It’s a growing contradiction: New Hampshire, the state with the second-highest opioid overdose mortality rate per capita, receives some of the smallest shares in federal dollars to fight the crisis.
But following a meeting with President Donald Trump on Monday, Gov. Chris Sununu said he thinks that could change.
Speaking with Trump in the Oval Office alongside a handful of fellow Republican governors, Sununu said he brought up the problem directly: Small states like New Hampshire suffer some of the greatest tolls of the opioid epidemic, but federal assistance funds are often apportioned based on population and not need.
That means states like New York and California have received large shares of federal dollars despite having fewer per capita opioid deaths, while smaller states like Kentucky and New Hampshire have taken in far less.
The president, Sununu said, was receptive to the concern.
“Oh, he got it 100 percent,” Sununu said in a news conference after the meeting. “No, he absolutely got it. It’s just another example of Congress throwing a lot of money on kind of a feel-good situation without really understanding the implication of the dollars they were appropriating.”
The meeting with Trump was cut back from what was originally scheduled so Trump could address the mass shooting in Las Vegas that killed at least 59 people early Monday.
Sununu said he and Republican Gov. Paul LePage of Maine told Trump that money set aside for the opioid crisis has to be targeted using outcome-based data. He said the president, a former businessman, understood.
“This is a testing ground for his next round of funding that we think is going to be much more directed and really focus the dollars where the crisis really is.,” Sununu said.
Concerns over the funding have grown for months.
On Sept. 22, the Department of Justice announced it would award $59 million to states and counties under the Comprehensive Addiction and Recovery Act, a bipartisan congressional effort to boost the fight against the opioid crisis.
But four of New Hampshire’s five grant applications were rejected, said Tom Kaempfer, director of the Grant Management Program at the New Hampshire Department of Justice.
In the end, only $400,000 – 0.7 percent – went to the Granite State, Kaempfer said, noting that the money will help the state continue its prescription-drug monitoring program.
The funding announcement prompted Democratic congresswoman Carol Shea-Porter to send a letter to U.S. Attorney General Jeff Sessions on Friday about New Hampshire’s allotted share, which she called “grossly insufficient.”
In the letter, Shea-Porter pointed to visits to New Hampshire made by Sessions and other Trump administration staffers in response to the opioid crisis.
“Given the commitment you have expressed, please explain why your Department has rejected these four New Hampshire grant applications and awarded New Hampshire less than 1 (percent) of the total amount nationwide,” Shea-Porter wrote.

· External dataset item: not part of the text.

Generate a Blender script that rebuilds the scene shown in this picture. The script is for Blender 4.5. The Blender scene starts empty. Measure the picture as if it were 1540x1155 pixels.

A spokeswoman for the Office of Justice Programs, which administers the grants, said the office had not yet formally received the letter. She directed queries to the main communications office at the Department of Justice, which was not available for comment by press time.
According to the Bureau of Justice, the selection process was competitive. New Hampshire was one of 182 applicants for the grants; the office had funds for only 50 grants, or 27 percent of those who applied, officials said.
But it is not clear how decisions were made on applications. Some applications that stressing the high per-capita mortality rate in the Granite State were dismissed. A spokeswoman for the Bureau of Justice said unsuccessful applications would receive feedback from the department in the coming weeks.
The allocation issue has appeared before. In December 2016, Congress passed $1 billion in state appropriations to tackle opioids through the 21st Century Cures Act. But in February, a funding formula change by the federal agency tasked with distributing the money spread the funds based on population size and not need.
New Hampshire received one of the smallest portions of funding in the country, while Texas, which has the fourth-lowest overdose mortality rate per capita, received the highest.
A White House spokesperson was not immediately available to confirm Sununu’s account of the Oval Office meeting.
But Sununu said he was confident that Trump received the message.
“He completely understands those concepts, and I think we’re going to have a lot more success in terms of making sure (New Hampshire’s) needs are at the forefront as we move forward,” he said.
And Shea-Porter, reacting to the comments, expressed optimism.
“It’s promising that Governor Sununu says President Trump understands that the Administration’s allocation of funding to fight the opioid crisis has been unfair to New Hampshire,” she said, adding she would work with anyone to “advocate for the resources our state needs to turn the tide on this raging public health crisis.”